Dealing with Ambiguity: Zero does not mean anything

In software we often come across complex and difficult scenarios which might muddle our mind. One of the key concepts to understand is how to deal with ambiguity.

Basically, this means that if the data we have is not adequate to reach a satisfactory conclusion, then we need to generate the additional information which is necessary for the computer to understand what needs to be done. This automatically means that assuming that something needs to be done in a certain way is a wrong thing to do. In such scenarios, always have extra properties which can go down to the most basic level and which can be parsed to clearly understand the requirements.

A simple example of this is how we deal with nullable types, enums, etc. Enums make it easier to assign a meaning to an esoteric number which is unreadable and not maintainable. Nullable types for values like dates and numbers allow us to know for sure that, there was nothing present to begin with. In a similar manner, we often abuse zero to mean something in applications. Zero is zero, it means nothing, a number can be initialized to zero, to begin with, so, even if we use nullable types, it would still be good practise to say that 0 = default = nothing.

What can be more interesting than the fact that, all these concepts even boil down to simple naming conventions. I have seen reams of code which are completely meaningless start making sense, after I renamed "xyz" to something more meaningful like "index" or "counter" or something else. In this case, the name of the variable was making the usage ambiguous. I gave it a concrete name and everything simply fell together in place.

Another interesting aspect to this which confuses many engineers is that most of the time, when we feel ambiguous about something, it is because we do not have enough inputs. The existing inputs are not adequate for the program to assume something and then exhibit a new behavior, or execute some logic. Most often in such cases, we need to pass these new inputs or parameters right from the user end, through the various layers to the code which needs to decide what to do. And it is difficult for a novice engineer or even someone with experience to realize that ambiguity is tackled by removing it, and one of the ways of doing that is to add more inputs.

I was having a conversation with a friend of mine regarding a very complex problem. I understood only part of the detail, but during the conversation, it became apparent that there was an underlying ambiguity regarding what decision had to be made, and my friend was struggling to come out with an assertion that so and so would mean X and so and so would mean Y. I interjected and said that, the situation is ambiguous and that assertion cannot be made. We added one more column which would say concretely what would result in X and what would result in Y.

Sunday, April 10, 2011

Configuration & State in Web Service API's

I was recently commended on the strength of my API design, and there was a remark that elsewhere we did not do it the way I implemented my method. So I thought that I would like to add a concrete "modern" example of configuration and state considerations in web service API's.
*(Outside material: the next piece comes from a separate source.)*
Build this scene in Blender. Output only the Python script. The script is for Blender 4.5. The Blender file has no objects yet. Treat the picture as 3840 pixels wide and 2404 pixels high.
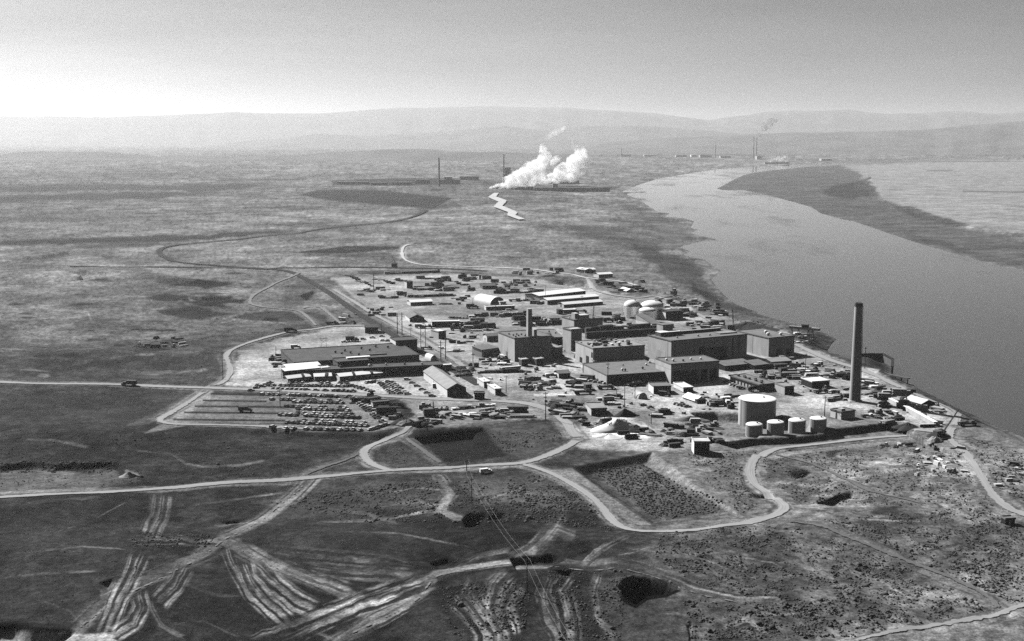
import bpy, bmesh, math, random
import numpy as np
from mathutils import Vector
random.seed(7); RNG = np.random.default_rng(11)
R = math.radians
SC = bpy.context.scene
COL = SC.collection

# ------------------------------------------------------------------ camera, sky, sun, exposure
F_PX, CX, CY, HOR, HCAM = 4635.0, 1920.0, 1202.0, 512.0, 165.0      # photograph: 3840 x 2404 pixels
PITCH = math.atan((CY - HOR) / F_PX)
cam_d = bpy.data.cameras.new('camera'); cam = bpy.data.objects.new('camera', cam_d); COL.objects.link(cam)
cam.location = (0, 0, HCAM); cam.rotation_euler = (R(90) - PITCH, 0, 0)
cam_d.sensor_fit = 'HORIZONTAL'; cam_d.angle = 2 * math.atan(CX / F_PX)
cam_d.clip_start = 1.0; cam_d.clip_end = 200000.0
SC.camera = cam
SUN_AZ, SUN_EL = R(46), R(38)          # azimuth left of straight ahead, elevation
sun_dir = Vector((-math.sin(SUN_AZ) * math.cos(SUN_EL), math.cos(SUN_AZ) * math.cos(SUN_EL), math.sin(SUN_EL)))
sun_d = bpy.data.lights.new('sun', 'SUN'); sun = bpy.data.objects.new('sun', sun_d); COL.objects.link(sun)
sun_d.energy = 5.0; sun_d.angle = R(0.5); sun_d.color = (1.0, 1.0, 1.0)
sun.rotation_euler = sun_dir.to_track_quat('Z', 'Y').to_euler(); sun.location = (0, 0, 900)
world = bpy.data.worlds.new('World'); SC.world = world; world.use_nodes = True
wn, wl = world.node_tree.nodes, world.node_tree.links
sky = wn.new('ShaderNodeTexSky'); sky.sky_type = 'NISHITA'; sky.sun_disc = False
sky.sun_elevation = SUN_EL; sky.sun_rotation = -SUN_AZ
sky.altitude = 200; sky.air_density = 0.4; sky.dust_density = 1.2; sky.ozone_density = 1.0
bw = wn.new('ShaderNodeSeparateColor')                 # black-and-white film behind a red filter
wl.new(sky.outputs['Color'], bw.inputs['Color'])
ctc = wn.new('ShaderNodeTexCoord'); cmp_ = wn.new('ShaderNodeMapping'); cmp_.inputs['Scale'].default_value = (1.6, 1.6, 13.0); cmp_.inputs['Rotation'].default_value = (R(4), R(-5), 0)
cnz = wn.new('ShaderNodeTexNoise'); cnz.inputs['Scale'].default_value = 1.5; cnz.inputs['Detail'].default_value = 7; cnz.inputs['Roughness'].default_value = .6
cmr = wn.new('ShaderNodeMapRange'); cmr.inputs['From Min'].default_value = .3; cmr.inputs['From Max'].default_value = .7; cmr.inputs['To Min'].default_value = .84; cmr.inputs['To Max'].default_value = 1.14
cml = wn.new('ShaderNodeMath'); cml.operation = 'MULTIPLY'            # faint high cloud streaks
wl.new(ctc.outputs['Generated'], cmp_.inputs['Vector']); wl.new(cmp_.outputs['Vector'], cnz.inputs['Vector']); wl.new(cnz.outputs['Fac'], cmr.inputs['Value'])
wl.new(bw.outputs['Red'], cml.inputs[0]); wl.new(cmr.outputs[0], cml.inputs[1]); wl.new(cml.outputs[0], wn['Background'].inputs['Color'])
wn['Background'].inputs['Strength'].default_value = 0.05
SC.view_settings.view_transform = 'Standard'; SC.view_settings.look = 'None'
SC.view_settings.exposure = 0.68; SC.view_settings.gamma = 1.0
SC.cycles.max_bounces = 8; SC.cycles.volume_bounces = 8; SC.cycles.diffuse_bounces = 0
SC.cycles.transparent_max_bounces = 16
SC.cycles.use_denoising = False; SC.cycles.sample_clamp_indirect = 1.5

# ------------------------------------------------------------------ photograph pixel -> place on the ground
fw = np.array([0, math.cos(PITCH), -math.sin(PITCH)]); upv = np.array([0, math.sin(PITCH), math.cos(PITCH)])
def G0(px, py, z=0.0):
    px = np.asarray(px, float); py = np.asarray(py, float)
    a = (px - CX) / F_PX; b = (CY - py) / F_PX
    dy = fw[1] + upv[1] * b; dz = fw[2] + upv[2] * b
    t = (z - HCAM) / dz
    return a * t, dy * t
def proj(x, y, z):
    zz = np.asarray(z, float) - HCAM
    d = y * fw[1] + zz * fw[2]; v = y * upv[1] + zz * upv[2]
    d = np.maximum(d, 1e-3)
    return CX + F_PX * x / d, CY - F_PX * v / d
CROPS = dict(A=(1000, 1150, .19841), B=(1400, 1150, .19841), C=(1800, 1150, .19841), D=(2200, 1150, .19841), E=(2600, 1150, .19841),
             F=(1250, 1000, .18634), G=(1650, 1000, .18634), H=(2050, 980, .18634), I=(2450, 1050, .18634), J=(1000, 1400, .22774),
             K=(1500, 1350, .19841), L=(1900, 1380, .19841), M=(2300, 1380, .19841), N=(2700, 1350, .21823), O=(3100, 1300, .25137))
def q(c, x, y):
    o = CROPS[c]; return o[0] + x * o[2], o[1] + y * o[2]

# ------------------------------------------------------------------ value noise
def _hash(ix, iy, seed):
    h = (ix.astype(np.int64) * 374761393 + iy.astype(np.int64) * 668265263 + seed * 1442695041) & 0xffffffff
    h = ((h ^ (h >> 13)) * 1274126177) & 0xffffffff
    h = h ^ (h >> 16)
    return (h & 0xffffff).astype(np.float64) / 0xffffff
def noise(x, y, seed=0):
    x = np.asarray(x, float); y = np.asarray(y, float)
    ix = np.floor(x); iy = np.floor(y); fx = x - ix; fy = y - iy
    fx = fx * fx * (3 - 2 * fx); fy = fy * fy * (3 - 2 * fy)
    a = _hash(ix, iy, seed); b = _hash(ix + 1, iy, seed); c = _hash(ix, iy + 1, seed); d = _hash(ix + 1, iy + 1, seed)
    return (a + (b - a) * fx) * (1 - fy) + (c + (d - c) * fx) * fy
def fbm(x, y, seed=0, octv=4, gain=.5):
    s = 0; a = 1; t = 0
    for k in range(octv):
        s = s + a * noise(np.asarray(x) * 2 ** k + 17.3 * k, np.asarray(y) * 2 ** k - 9.1 * k, seed + k); t += a; a *= gain
    return s / t
def ss(t): t = np.clip(t, 0, 1); return t * t * (3 - 2 * t)
def polydist(x, y, P, closed=False):
    """distance, signed side (+ = right of travel), fraction along, arc length along"""
    P = np.asarray(P, float)
    if closed: P = np.vstack([P, P[:1]])
    seg = np.diff(P, axis=0); L = np.hypot(seg[:, 0], seg[:, 1]); cum = np.concatenate([[0], np.cumsum(L)])
    best = np.full(x.shape, 1e18); side = np.ones(x.shape); along = np.zeros(x.shape)
    for i in range(len(seg)):
        if L[i] < 1e-9: continue
        rx = x - P[i, 0]; ry = y - P[i, 1]
        t = np.clip((rx * seg[i, 0] + ry * seg[i, 1]) / L[i] ** 2, 0, 1)
        ex = rx - t * seg[i, 0]; ey = ry - t * seg[i, 1]
        d = ex * ex + ey * ey
        m = d < best
        best = np.where(m, d, best)
        side = np.where(m, np.sign(-(seg[i, 0] * ry - seg[i, 1] * rx)), side)
        along = np.where(m, cum[i] + t * L[i], along)
    return np.sqrt(best), side, along / cum[-1], along
def inpoly(x, y, P):
    P = np.asarray(P, float); r = np.zeros(x.shape, bool); n = len(P)
    for i in range(n):
        x1, y1 = P[i]; x2, y2 = P[(i + 1) % n]
        if y1 == y2: continue
        c = ((y1 > y) != (y2 > y)) & (x < (x2 - x1) * (y - y1) / (y2 - y1) + x1)
        r ^= c
    return r
def pw(pts, z=0.0):
    a = np.array(pts, float); X, Y = G0(a[:, 0], a[:, 1], z); return np.stack([X, Y], 1)

# ------------------------------------------------------------------ the lie of the land
WATER = -8.0
LEFT_BANK = [(3720, 592), (3561, 597), (3200, 605), (2987, 616), (2818, 625), (2678, 636), (2560, 655), (2470, 670), (2397, 693), (2360, 707), (2329, 720),
  (2420, 718), (2425, 722), (2345, 727), (2385, 744), (2432, 745), (2400, 752), (2464, 794), (2512, 800), (2492, 812), (2560, 817), (2602, 831), (2588, 856),
  (2619, 859), (2588, 875), (2650, 888), (2695, 901), (2627, 906), (2548, 926), (2588, 943), (2560, 957), (2644, 974), (2658, 988), (2703, 1016),
  (2667, 1047), (2689, 1081), (2723, 1114), (2762, 1143), (2841, 1171), (2837, 1180), (2898, 1193), (2957, 1210), (2990, 1222), (3093, 1250), (3136, 1272),
  (3116, 1293), (3102, 1316), (3125, 1339), (3167, 1346), (3222, 1356), (3296, 1353), (3349, 1374), (3347, 1404), (3407, 1428), (3444, 1459), (3532, 1501),
  (3583, 1530), (3648, 1556), (3718, 1592), (3787, 1620), (3840, 1643), (4100, 1790), (4600, 2050)]
RIGHT_BANK = [(5200, 1420), (4700, 1265), (4300, 1150), (3840, 1014), (3760, 1001), (3628, 965), (3535, 938), (3475, 922), (3403, 899), (3257, 849),
  (3200, 830), (3155, 822), (3077, 800), (3043, 777), (2903, 738), (2790, 713), (2706, 713), (2689, 707), (2740, 680), (2790, 656), (2863, 642), (3032, 625),
  (3270, 613), (3561, 603), (3720, 597)]
RIVER = pw(LEFT_BANK + RIGHT_BANK, WATER)
PLANT = pw([(860, 1430), (960, 1320), (1150, 1235), (1330, 1190), (1130, 1040), (1650, 1005), (2200, 1010), (2500, 1085), (2860, 1200), (3100, 1335), (3400, 1440),
            (3560, 1600), (3300, 1600), (2800, 1630), (2450, 1660), (2250, 1690), (2050, 1600), (1560, 1600), (1200, 1640), (540, 1620), (760, 1470)])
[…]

Basically, we have an API which lets the customer send us "activate alarm" requests, when the alarm is activated, the device sends back the alarm status. When I designed the API, there was the thought that, why not simply use one database column for both considerations - "what the customer asked us to do" & "what the device told us it's status was".
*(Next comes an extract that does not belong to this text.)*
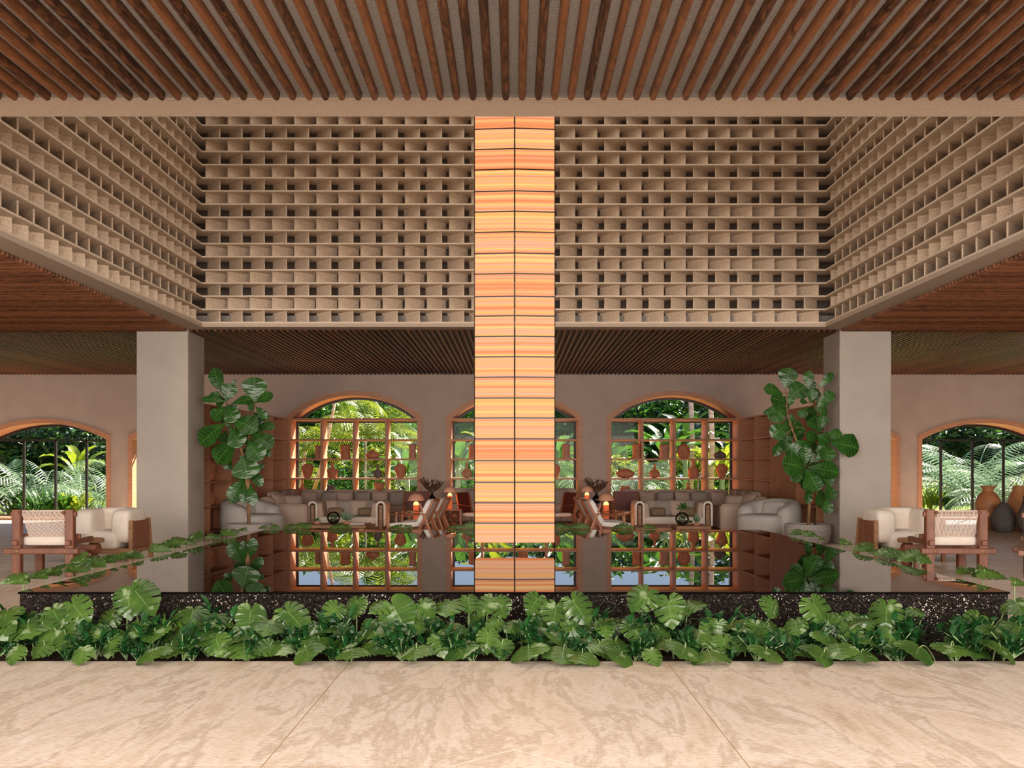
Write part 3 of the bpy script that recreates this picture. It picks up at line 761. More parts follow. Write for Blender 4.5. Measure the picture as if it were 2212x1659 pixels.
for ci, ch in enumerate(chunk):
    cx = sum(l_[0] for l_ in ch)/len(ch)
    base = Vector(((cx-CX)*7.95/F, 7.95, -.03))
    root = thing('monstera_plant', 'monstera with split leaves in the bed before the pool, %s clump from the left' % ordn[ci], 'plant', base, 0, 'monstera plants along the pool front')
    lm, sm_ = MB(), MB()
    for jx, jy, tx, ty in ch:
        D = 7.42 + (1440-jy)/160*.66
        if jy > 1395: D -= .17
        J = P(jx, jy, D); ln = math.hypot(tx-jx, ty-jy)
        big = ln > 30
        fore = .0 if big else .25
        T = P(tx, ty, D - (.10 if big else .16))
        if T.z < .012: T.z = .012
        N = Vector((rnd.uniform(-.45, .45), -1, rnd.uniform(.35, 1.1) if big else rnd.uniform(.7, 1.6)))
        wd = rnd.uniform(.92, 1.12) if big else rnd.uniform(1.15, 1.45)
        m_slit = ln > 26 and rnd.random() < .93
        lv = MB(); monstera(lv, J, T, N, wd, m_slit, rnd.uniform(.05, .25), rnd.uniform(.1, .5))
        lm.add([Vector(v)-base for v in lv.v], lv.f, lv.uv, True)
        r0 = Vector((J.x + (base.x-J.x)*rnd.uniform(.15, .5), min(8.25, J.y + rnd.uniform(.10, .28)), -.04))
        back = (J - T).normalized()*.02
        stem(sm_, r0-base, J-base, rnd.uniform(.01, .035), .0045)
    # a few lower filling leaves deeper in the clump
    for q in range(6):
        J = Vector((base.x + rnd.uniform(-.32, .32), rnd.uniform(7.75, 8.22), rnd.uniform(.06, .24))); an = rnd.uniform(-1.2, 1.2); ln = rnd.uniform(.09, .17)
        T = J + Vector((math.sin(an)*ln, -rnd.uniform(.02, .08), -math.cos(an)*ln*.8))
        if T.z < .02: T.z = .02
        lv = MB(); monstera(lv, J, T, (rnd.uniform(-.5, .5), -1, rnd.uniform(.3, 1.4)), rnd.uniform(.9, 1.15), rnd.random() < .7, .2, .3)
        lm.add([Vector(v)-base for v in lv.v], lv.f, lv.uv, True)
        stem(sm_, Vector((J.x*.6+base.x*.4, J.y+.08, -.04))-base, J-base, .03, .004)
    lm.build('foliage', monstera_m, root); sm_.build('stem', stem_m, root)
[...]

The reasoning was that, if we are in fact immediately sending the device an alarm activation message, why, it would go into alarm state. Why have extra fields to capture this information?

I put my foot down. Nope, Nada - we won't do it that way. the activate alarm request is user configuration, the state of the alarm activation in the device is a separate entity, both are different and should not share the same storage space.

8 months after the API was deployed, we had a customer issue which we were able to easily debug because we were storing the values separately. That turned out to be a device issue.

Elsewhere, we shared data space, and there, now everyone is in a tizzy trying to fix that entire implementation.

So.. long story short - keep configuration and state different. Always.